Friday, June 23, 2017

Beacon Hill Tower Roof (Step 5) Aging the Copper Panels

Before applying the aging mix, the copper was cleaned with a window cleaner containing ammonia. The half-and-half salt and white distilled vinegar mix was painted on the copper panels, taking care not to let is drip. The salt did not dissolve, as is evident in the photo. The salt grains will turn greenish blue to become the smoke-and-mirrors iteration of verdigris.  (Click photos for larger image.)

On line discussion indicates that humidity will enhance the aging process, to the tower roof has been tented, taking care not to let the plastic touch the copper areas.

Coming soon, the Great Reveal! ♫♪♬

Thursday, June 22, 2017

Beacon Hill Tower Roof (Step 4) Installation of Copper Panels

The copper panels are glued in place. The photos show the sequence. The panels are paper backed. I dotted Aileen's Tacky Glue on the roof and pressed the panel in place with a pad of toweling, my fingers and a burnisher (seen at right).

The trickiest panel was the front, as it had to be gently worked behind the window sill.  I don't think I mentioned earlier that these adhesive-backed copper sheets are made for copper foil stained glass projects.They are a sturdy 1.25 mil thickness able to take the rubbing and pressing.
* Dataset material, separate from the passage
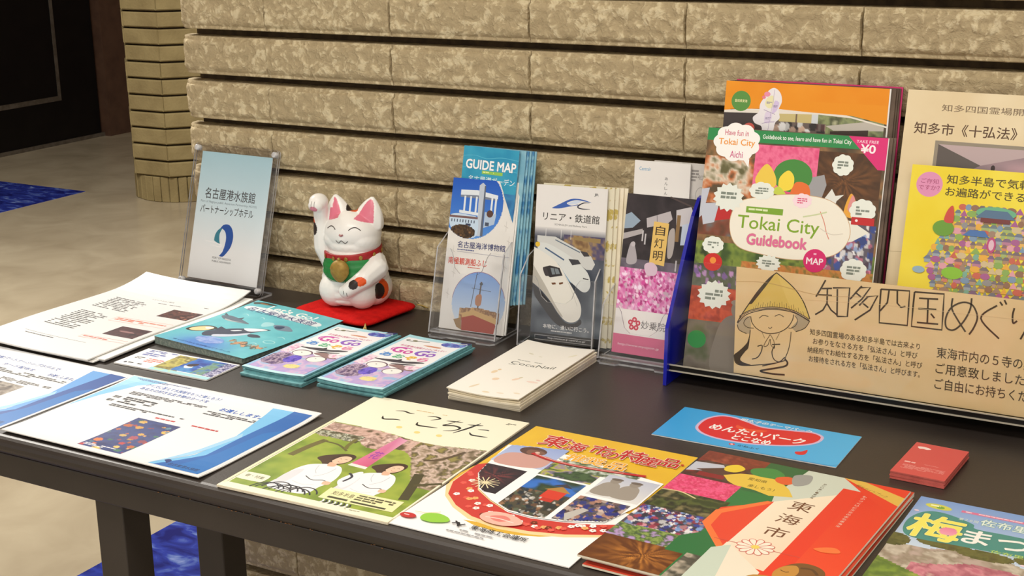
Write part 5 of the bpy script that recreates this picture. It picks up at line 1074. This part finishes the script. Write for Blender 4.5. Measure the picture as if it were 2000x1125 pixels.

If it were any thinner, I'm afraid there would be danger of tearing.

I placed the tower roof on the house to dry overnight. I'm planning to use the salt/vinegar aging mix and will tent it with a plastic bag, so I want to be sure the glue is dry or at least well set before subjecting it to the humidity. 

The shiny copper is a bold presence. The lighting was not the best for the photo, but you can get an idea of how it will work with the green shingles on the lower mansard roof bits when it takes on its own veil of green. 

Beacon Hill Tower Roof (Step 3-a) More Verdigris Testing

Several days have passed since the first salt/vinegar test patch was made. I wasn't too excited about it at first, but as it has developed, I'm liking it more and more. The undissolved grains of salt have formed some nice bits of verdigris, and the background, which I first judged as being too pinkish, has deepened in color.

The bit on the left is the salt/vinegar test. The darker sample on the right is the result of a test with bleach. The bleach aged the copper to the dullish brown found on naturally aged copper but did not produce any verdigris. I'm sharing it here in the spirit of science.

For comparison, here is a photo of the salt/vinegar mix after about one day. Notice how the background has darkened and the patches of verdigris have developed.

I am leaning toward the salt/vinegar mix. I'm going to glue the panels in place on the tower roof while I think about it.